Врожденный человеческий инстинкт к повседневному труду, смирение и умение нести свой крест, ответственность за судьбу детей помогли Федоту Ивановичу и его супруге Анне Васильевне выжить и сохранить семейство. Назад в деревню возврата не было, и в конце концов семья стала собираться в Москву. Детей на время оставили в деревне у добрых людей. В 1933 году Анна Васильевна уехала к мужу. Первое время они поселились в известной уже нам Истре, где уже жила со своим младшим сыном Ольга Семеновна.

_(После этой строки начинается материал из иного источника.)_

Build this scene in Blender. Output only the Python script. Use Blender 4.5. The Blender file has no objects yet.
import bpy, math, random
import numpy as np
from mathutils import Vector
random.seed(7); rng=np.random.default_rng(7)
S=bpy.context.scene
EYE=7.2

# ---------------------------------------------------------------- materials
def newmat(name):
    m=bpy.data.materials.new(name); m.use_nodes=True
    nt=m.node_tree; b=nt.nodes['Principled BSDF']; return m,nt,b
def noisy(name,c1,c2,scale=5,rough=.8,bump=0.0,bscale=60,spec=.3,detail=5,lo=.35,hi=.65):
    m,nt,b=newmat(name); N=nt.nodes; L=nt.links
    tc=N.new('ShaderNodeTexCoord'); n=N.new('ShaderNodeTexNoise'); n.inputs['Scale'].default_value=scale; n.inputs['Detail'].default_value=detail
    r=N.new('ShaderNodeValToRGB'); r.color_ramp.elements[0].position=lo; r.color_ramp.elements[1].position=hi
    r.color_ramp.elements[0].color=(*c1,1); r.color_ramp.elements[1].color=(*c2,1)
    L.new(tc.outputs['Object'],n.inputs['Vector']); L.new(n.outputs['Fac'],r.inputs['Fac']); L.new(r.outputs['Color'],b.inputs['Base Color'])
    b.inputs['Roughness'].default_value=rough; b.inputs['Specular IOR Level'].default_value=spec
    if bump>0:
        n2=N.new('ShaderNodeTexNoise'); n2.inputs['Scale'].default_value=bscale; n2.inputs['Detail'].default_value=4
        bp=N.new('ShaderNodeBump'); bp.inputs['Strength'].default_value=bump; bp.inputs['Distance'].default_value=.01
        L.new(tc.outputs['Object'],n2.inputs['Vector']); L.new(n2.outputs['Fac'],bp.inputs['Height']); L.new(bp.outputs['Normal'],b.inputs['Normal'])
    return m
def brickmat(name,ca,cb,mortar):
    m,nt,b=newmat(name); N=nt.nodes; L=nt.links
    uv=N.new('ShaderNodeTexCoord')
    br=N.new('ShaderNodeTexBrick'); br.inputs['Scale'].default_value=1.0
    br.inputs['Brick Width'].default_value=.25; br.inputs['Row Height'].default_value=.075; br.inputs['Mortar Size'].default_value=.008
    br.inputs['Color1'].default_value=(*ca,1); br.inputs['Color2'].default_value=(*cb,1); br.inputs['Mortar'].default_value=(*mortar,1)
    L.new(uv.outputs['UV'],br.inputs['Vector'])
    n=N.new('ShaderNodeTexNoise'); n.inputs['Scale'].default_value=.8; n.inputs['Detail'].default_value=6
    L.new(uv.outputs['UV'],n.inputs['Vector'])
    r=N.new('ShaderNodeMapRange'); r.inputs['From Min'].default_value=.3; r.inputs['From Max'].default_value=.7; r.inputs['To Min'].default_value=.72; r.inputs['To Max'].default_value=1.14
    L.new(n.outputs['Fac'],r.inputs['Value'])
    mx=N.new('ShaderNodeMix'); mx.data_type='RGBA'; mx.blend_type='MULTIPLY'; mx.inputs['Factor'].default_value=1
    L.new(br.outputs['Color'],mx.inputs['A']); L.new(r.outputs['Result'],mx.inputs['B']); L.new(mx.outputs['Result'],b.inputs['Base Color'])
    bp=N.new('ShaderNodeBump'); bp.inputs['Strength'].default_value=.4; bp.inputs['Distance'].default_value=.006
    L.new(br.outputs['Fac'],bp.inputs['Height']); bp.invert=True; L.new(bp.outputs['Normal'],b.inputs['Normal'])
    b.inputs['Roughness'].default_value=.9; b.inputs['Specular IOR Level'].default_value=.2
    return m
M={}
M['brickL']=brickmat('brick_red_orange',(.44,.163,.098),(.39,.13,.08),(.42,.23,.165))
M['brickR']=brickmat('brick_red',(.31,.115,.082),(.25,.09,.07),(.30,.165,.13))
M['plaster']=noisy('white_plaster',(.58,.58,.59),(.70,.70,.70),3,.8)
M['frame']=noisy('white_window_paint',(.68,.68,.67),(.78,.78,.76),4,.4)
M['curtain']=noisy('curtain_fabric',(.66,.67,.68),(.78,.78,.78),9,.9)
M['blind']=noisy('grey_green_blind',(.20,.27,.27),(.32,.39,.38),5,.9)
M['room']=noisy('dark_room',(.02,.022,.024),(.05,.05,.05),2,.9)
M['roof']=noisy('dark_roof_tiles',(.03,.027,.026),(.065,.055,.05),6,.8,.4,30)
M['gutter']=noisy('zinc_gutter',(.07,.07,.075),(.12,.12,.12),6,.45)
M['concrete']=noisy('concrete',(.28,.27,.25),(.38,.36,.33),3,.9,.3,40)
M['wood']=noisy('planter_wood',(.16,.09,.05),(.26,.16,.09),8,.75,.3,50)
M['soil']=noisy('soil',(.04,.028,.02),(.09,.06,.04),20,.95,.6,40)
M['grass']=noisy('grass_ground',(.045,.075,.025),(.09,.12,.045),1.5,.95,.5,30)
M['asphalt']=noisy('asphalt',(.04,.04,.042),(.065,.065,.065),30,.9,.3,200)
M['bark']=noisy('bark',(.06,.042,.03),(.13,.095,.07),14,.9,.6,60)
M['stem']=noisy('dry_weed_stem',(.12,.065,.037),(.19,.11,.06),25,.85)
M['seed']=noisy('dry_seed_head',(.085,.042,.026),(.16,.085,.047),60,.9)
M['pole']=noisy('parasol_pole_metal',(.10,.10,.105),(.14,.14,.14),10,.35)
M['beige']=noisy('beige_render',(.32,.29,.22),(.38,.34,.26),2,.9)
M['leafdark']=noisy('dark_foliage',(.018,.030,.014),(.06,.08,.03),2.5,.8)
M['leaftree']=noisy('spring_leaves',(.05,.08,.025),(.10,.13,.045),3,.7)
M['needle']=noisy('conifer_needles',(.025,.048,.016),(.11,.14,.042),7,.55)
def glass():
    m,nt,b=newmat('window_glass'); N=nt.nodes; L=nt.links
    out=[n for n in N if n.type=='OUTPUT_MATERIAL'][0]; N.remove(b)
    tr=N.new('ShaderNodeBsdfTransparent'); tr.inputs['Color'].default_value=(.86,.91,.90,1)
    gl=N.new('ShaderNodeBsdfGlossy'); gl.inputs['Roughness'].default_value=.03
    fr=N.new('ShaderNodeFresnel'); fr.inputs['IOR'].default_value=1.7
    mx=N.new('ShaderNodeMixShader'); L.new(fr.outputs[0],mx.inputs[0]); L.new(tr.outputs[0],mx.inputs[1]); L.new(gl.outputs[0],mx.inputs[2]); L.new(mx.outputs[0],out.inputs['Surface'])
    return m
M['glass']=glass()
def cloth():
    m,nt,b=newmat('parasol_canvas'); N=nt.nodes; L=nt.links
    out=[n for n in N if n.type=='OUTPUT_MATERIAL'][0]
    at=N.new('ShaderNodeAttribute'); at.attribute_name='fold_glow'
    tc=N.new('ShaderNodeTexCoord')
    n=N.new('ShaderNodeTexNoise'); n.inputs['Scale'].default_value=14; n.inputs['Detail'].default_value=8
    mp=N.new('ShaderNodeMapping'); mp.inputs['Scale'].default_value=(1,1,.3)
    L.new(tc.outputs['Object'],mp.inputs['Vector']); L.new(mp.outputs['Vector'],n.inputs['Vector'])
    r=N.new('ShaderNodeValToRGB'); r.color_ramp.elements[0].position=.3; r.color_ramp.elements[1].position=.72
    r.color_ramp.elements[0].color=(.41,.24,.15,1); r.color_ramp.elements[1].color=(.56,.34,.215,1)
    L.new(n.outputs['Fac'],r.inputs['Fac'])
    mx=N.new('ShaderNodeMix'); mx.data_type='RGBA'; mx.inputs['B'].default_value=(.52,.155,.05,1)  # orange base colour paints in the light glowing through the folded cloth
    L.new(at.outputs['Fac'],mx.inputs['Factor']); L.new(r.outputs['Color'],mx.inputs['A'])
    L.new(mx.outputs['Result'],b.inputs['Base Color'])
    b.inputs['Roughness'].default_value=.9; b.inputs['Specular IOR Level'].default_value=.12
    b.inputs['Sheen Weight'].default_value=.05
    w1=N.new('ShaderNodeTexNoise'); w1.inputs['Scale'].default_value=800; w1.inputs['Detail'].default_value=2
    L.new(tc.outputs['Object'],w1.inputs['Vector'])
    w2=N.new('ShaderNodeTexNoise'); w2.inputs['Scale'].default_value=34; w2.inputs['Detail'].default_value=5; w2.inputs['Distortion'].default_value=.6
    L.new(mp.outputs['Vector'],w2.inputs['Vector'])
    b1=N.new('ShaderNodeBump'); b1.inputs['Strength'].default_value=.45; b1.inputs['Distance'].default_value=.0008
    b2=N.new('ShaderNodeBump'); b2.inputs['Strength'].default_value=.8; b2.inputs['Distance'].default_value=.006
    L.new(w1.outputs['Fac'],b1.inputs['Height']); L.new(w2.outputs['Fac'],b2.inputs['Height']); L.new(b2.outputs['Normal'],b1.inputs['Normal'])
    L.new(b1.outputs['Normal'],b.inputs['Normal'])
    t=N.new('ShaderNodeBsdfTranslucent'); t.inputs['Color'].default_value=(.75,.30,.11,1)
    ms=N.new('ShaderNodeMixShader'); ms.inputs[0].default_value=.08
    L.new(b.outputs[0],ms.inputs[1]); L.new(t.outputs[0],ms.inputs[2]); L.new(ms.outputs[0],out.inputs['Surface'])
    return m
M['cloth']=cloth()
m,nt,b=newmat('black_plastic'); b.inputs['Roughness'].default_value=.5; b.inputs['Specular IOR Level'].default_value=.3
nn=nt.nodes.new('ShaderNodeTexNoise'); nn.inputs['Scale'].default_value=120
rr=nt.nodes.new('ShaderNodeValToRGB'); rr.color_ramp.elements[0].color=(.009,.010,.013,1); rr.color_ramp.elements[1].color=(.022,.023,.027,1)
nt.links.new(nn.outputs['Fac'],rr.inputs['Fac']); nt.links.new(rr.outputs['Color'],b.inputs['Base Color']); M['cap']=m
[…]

Анна Васильевна здесь тоже определилась на знакомую ей работу в Истринском совхозе, а Федот Иванович каждый день с первым поездом приезжал в Москву на знаменитый завод АМО и каждый день к ночи возвращался к обретенному жилищу в совхозном бараке.

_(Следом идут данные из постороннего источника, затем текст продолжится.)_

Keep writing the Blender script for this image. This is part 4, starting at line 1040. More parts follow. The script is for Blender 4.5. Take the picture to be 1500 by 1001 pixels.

В 1934 году и Ольга Семеновна, и Федот Иванович из Истры переехали на жительство в деревню Анискино, недалеко от города Щелково. Это было связано с тем, что Ольге Семеновне в тех местах подыскали старичка и сосватали их. К нему и переехала она с сыном. Но брак ее продолжался недолго. Оказалась полная несовместимость характеров. Бедная женщина с сыном нашли временное пристанище в деревне Жарково, в доме одинокой старушки по имени Пульхерия. Отчества ее я не запомнил.

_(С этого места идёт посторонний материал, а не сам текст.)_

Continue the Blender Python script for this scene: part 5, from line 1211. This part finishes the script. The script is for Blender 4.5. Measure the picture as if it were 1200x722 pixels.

Вскоре после этого она и подыскала для дяди Федота в деревне Анискино хозяев, которые пустили в свой дом его семью на жительство, конечно, за соответствующую плату. Плата была небольшая. Теперь оказалось возможным собрать всю семью, вывезти из деревни Левыкино оставшихся еще там сыновей. Сначала в Москву приехал старший – Леонид. Он еще успел пожить с отцом на Таганке, в подвале у Василия Борисовича. А теперь в Анискино приехал и младший, Борис.
Федот Иванович по-прежнему трудился на заводе АМО. Теперь он стал называться Завод имени Сталина – ЗИС. Чтобы попасть на работу вовремя, ему надо было вставать зимой до рассвета, а летом с рассветом, на первую электричку. А до станции Чкаловская надо было пройти пешком три километра. Обратно с работы он возвращался или в зимней темноте, или в летних сумерках. Вместе с ним на станцию поспешала утром и Анна Васильевна на строительство Московского метрополитена. А сыновья учились в анискинской школе. Жизнь налаживалась.